Возвращались мы молча, подавленные и разобщенные всей этой историей. Мне было жаль Куликова и еще сверлила мысль, что среди нас есть доносчик и что это его работа. Позже прошел слух, что Куликову дали 10 лет лагерей. Вот такая случилась история, а маленький червячок совести все время скреб меня. Выходило, что своим неудачно сформулированным ответом я, вероятно, помог упечь хорошего парня.
Вполне вероятно, что подробности моей биографии, ставшие известными после допроса в прокуратуре, и сделали невозможным мое пребывание инструктором учебной роты. Так год назад нас, детей сбывших», удалили из Пролетарской дивизии. Вспомнились затруднения с поступлением на физфак МГУ и еще то, как отдел кадров университета не принял меня на работу лаборантом на тот же факультет, куда я все же попал студентом-заочником (а лаборант там требовался). Все это были следствия знакомства с моей биографией.
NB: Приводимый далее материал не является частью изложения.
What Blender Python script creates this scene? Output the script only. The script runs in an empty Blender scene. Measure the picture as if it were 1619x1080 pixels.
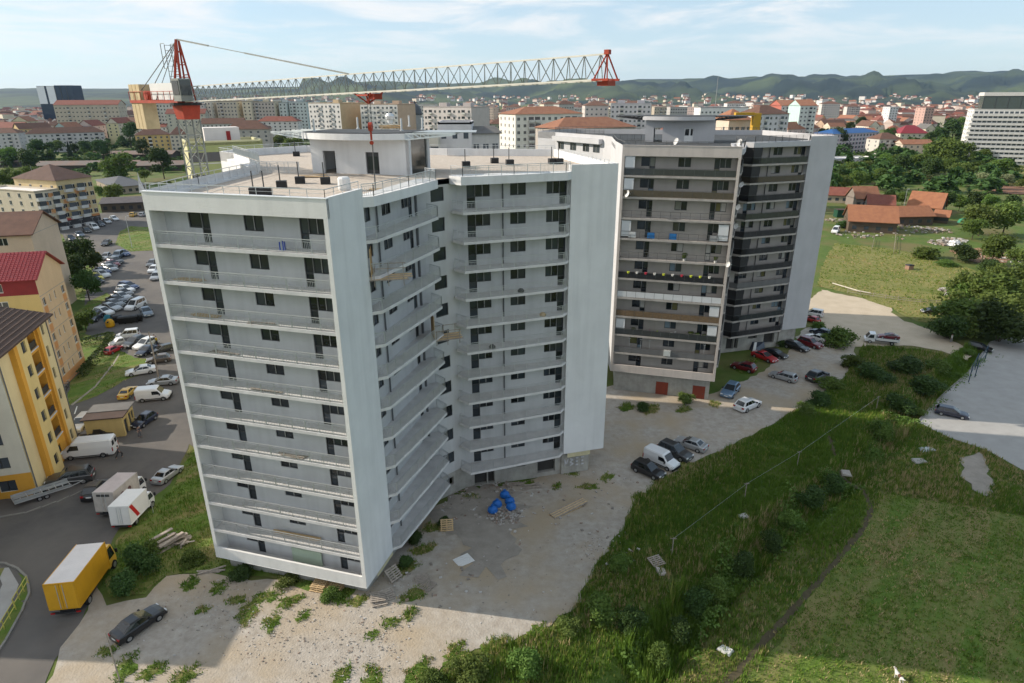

Дело Куликова вызвало многие рассказы о том, что бывало за утаивание всего, хоть сколько-нибудь касающегося боевого оружия. Запомнился рассказ, как перед парадом на Красной площади у солдат проверяли оружие. У одного в патроннике, то есть уже в стволе винтовки был учебный патрон; патрон, который никак не мог выстрелить. Парень этот исчез. Кстати, нам, младшим командирам, вменялось в обязанность также проверять винтовки после стрельб. Делалось это в строю. Винтовки клались на плечо, открывался затвор, и командир собственноручно пальцем залезал в каждый патронник, удостоверяясь, что он пуст. Патроны выдавались по счету, и после по счету сдавались стреляные гильзы. Взвод, не сдавший гильзу, оставался на месте, пока ее не сдадут. При этом говорилось, что потерянная гильза — это жизнь человека. Правда, бывалые помкомвзводы на такой случай имели у себя в самой глубокой заначке пару стреляных гильз. Ведь запросто можно было потерять, особенно зимой при стрельбе из ручного пулемета, когда эти гильзы бешено выскакивали из-под диска.